The caller of your function f, rather than the implementation of f, gets to decide which instance of A f should return. In other words, f's implementation must be polymorphic in its return type. Your example f x = x does not satisfy that property. That implementation has type f :: A a => a -> a, not the required type f :: (A a, A b) => a -> b.

The error message is saying that, from the class definition, GHC has deduced that f must return a value of type A b => b, but your implementation is returning a String (a.k.a. [Char]) instead. The notation b ~ [Char] means "b is equivalent to [Char]".

On Tue, Nov 11, 2014 at 12:59 PM, Larry Lee <llee454@gmail.com> wrote:
Hi

I have a very simple problem.
I have a class and want to define a function in that class that returns a different instance of the same class.
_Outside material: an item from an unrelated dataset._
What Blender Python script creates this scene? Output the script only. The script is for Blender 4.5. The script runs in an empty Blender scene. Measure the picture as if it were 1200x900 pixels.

I tried accomplishing this as follows:

    class A a where
      f :: A b => a -> b


This fails however when I try to instantiate it. For example:

    instance A String where
      f x = x


I get an error message that makes absolutely no sense to me:

    src/CSVTree.hs:12:9:
        Could not deduce (b ~ [Char])
        from the context (A b)
          bound by the type signature for f :: A b => String -> b
          at src/CSVTree.hs:12:3-9
          `b' is a rigid type variable bound by
              the type signature for f :: A b => String -> b
              at src/CSVTree.hs:12:3
        In the expression: x
        In an equation for `f': f x = x
        In the instance declaration for `A String'
    make: *** [compile] Error 1

Can someone please explain: how I can achieve my goal; and why my code is failing; simply and in plain English.